[START]

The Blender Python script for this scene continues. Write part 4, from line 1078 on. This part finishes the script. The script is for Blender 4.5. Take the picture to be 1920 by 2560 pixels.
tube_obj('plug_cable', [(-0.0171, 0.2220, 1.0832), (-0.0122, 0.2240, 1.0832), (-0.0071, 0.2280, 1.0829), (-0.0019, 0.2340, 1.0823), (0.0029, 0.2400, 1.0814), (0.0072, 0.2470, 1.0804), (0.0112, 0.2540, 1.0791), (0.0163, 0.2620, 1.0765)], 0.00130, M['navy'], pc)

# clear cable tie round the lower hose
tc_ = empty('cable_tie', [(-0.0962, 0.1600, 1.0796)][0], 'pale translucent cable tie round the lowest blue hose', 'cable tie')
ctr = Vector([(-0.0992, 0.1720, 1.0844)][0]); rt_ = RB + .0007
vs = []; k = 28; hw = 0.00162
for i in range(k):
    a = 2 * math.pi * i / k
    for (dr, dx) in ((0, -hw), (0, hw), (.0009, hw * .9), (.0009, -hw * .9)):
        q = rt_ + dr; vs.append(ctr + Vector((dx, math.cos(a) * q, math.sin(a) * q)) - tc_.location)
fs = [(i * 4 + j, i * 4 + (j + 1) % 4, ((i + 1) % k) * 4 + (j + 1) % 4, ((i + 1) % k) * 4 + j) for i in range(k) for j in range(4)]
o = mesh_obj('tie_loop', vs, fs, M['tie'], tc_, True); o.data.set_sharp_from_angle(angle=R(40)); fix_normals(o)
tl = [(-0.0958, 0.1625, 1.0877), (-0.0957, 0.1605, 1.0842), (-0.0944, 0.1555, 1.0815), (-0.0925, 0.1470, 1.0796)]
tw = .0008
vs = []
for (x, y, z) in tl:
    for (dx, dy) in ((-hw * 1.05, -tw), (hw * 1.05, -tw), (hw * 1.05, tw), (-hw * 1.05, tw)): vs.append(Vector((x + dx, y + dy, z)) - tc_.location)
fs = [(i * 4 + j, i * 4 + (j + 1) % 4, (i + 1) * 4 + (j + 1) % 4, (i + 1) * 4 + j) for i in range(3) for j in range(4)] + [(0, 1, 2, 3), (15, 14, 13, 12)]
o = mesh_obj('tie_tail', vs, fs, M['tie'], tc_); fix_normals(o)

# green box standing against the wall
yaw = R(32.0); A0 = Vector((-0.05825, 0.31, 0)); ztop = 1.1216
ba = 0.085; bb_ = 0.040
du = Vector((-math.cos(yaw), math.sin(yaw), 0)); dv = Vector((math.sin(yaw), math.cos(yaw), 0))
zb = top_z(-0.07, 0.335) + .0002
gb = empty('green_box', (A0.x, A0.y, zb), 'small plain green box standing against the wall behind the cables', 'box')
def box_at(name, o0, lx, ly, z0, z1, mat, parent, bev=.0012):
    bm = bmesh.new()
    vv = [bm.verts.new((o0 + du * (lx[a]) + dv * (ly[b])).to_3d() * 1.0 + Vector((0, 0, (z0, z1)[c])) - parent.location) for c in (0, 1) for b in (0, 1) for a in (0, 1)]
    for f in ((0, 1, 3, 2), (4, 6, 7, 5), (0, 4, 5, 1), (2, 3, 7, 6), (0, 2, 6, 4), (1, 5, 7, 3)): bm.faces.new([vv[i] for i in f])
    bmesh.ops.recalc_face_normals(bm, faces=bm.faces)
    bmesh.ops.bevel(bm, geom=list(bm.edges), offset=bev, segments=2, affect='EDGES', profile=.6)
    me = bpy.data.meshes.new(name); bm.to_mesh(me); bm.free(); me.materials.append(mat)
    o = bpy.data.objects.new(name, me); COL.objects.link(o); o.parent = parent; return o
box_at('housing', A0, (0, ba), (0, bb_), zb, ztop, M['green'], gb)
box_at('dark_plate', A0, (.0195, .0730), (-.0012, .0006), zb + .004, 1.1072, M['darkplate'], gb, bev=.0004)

[END]

__Challenge__
Give back exactly the material above from its opening line to the line bearing "0.00130, M['navy'], pc)".

__Finished answer__
The Blender Python script for this scene continues. Write part 4, from line 1078 on. This part finishes the script. The script is for Blender 4.5. Take the picture to be 1920 by 2560 pixels.
tube_obj('plug_cable', [(-0.0171, 0.2220, 1.0832), (-0.0122, 0.2240, 1.0832), (-0.0071, 0.2280, 1.0829), (-0.0019, 0.2340, 1.0823), (0.0029, 0.2400, 1.0814), (0.0072, 0.2470, 1.0804), (0.0112, 0.2540, 1.0791), (0.0163, 0.2620, 1.0765)], 0.00130, M['navy'], pc)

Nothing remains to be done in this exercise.